#### [Goal]
Reply with one number: the count of lines in the listing that contain the string "parts".

#### [Supplied data]
══════

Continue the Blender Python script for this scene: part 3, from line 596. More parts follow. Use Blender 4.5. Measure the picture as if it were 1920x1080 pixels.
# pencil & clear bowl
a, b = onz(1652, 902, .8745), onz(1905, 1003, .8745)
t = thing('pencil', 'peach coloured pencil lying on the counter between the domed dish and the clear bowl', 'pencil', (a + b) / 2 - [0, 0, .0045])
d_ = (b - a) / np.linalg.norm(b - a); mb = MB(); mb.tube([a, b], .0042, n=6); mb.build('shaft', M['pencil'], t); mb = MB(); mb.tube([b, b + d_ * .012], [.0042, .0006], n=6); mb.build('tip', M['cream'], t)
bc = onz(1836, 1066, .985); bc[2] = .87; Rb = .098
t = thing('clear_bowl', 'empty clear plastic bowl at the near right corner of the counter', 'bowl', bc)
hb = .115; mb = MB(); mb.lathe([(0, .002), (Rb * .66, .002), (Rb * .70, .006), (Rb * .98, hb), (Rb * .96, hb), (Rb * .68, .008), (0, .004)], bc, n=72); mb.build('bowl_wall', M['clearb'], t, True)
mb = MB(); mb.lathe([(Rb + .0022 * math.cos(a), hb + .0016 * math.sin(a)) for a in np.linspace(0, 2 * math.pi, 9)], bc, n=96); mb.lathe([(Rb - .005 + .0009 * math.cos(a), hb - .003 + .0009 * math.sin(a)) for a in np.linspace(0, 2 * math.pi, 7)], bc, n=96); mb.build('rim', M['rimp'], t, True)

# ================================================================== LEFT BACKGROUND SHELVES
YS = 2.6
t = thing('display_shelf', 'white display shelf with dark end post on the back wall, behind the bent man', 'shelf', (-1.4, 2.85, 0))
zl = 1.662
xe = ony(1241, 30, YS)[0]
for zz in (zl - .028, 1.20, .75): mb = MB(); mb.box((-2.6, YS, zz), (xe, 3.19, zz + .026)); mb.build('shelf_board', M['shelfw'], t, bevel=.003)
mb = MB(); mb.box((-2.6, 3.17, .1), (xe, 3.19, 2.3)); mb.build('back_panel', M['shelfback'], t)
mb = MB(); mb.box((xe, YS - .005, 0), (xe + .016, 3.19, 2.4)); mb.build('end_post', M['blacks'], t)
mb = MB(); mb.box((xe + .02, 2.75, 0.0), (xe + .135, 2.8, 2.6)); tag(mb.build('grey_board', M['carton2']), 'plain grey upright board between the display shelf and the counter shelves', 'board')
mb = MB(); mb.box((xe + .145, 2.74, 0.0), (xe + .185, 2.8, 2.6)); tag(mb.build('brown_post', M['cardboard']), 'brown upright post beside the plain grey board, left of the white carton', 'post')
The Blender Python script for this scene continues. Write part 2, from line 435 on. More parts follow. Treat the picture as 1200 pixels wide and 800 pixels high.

══════

#### [Final result]
2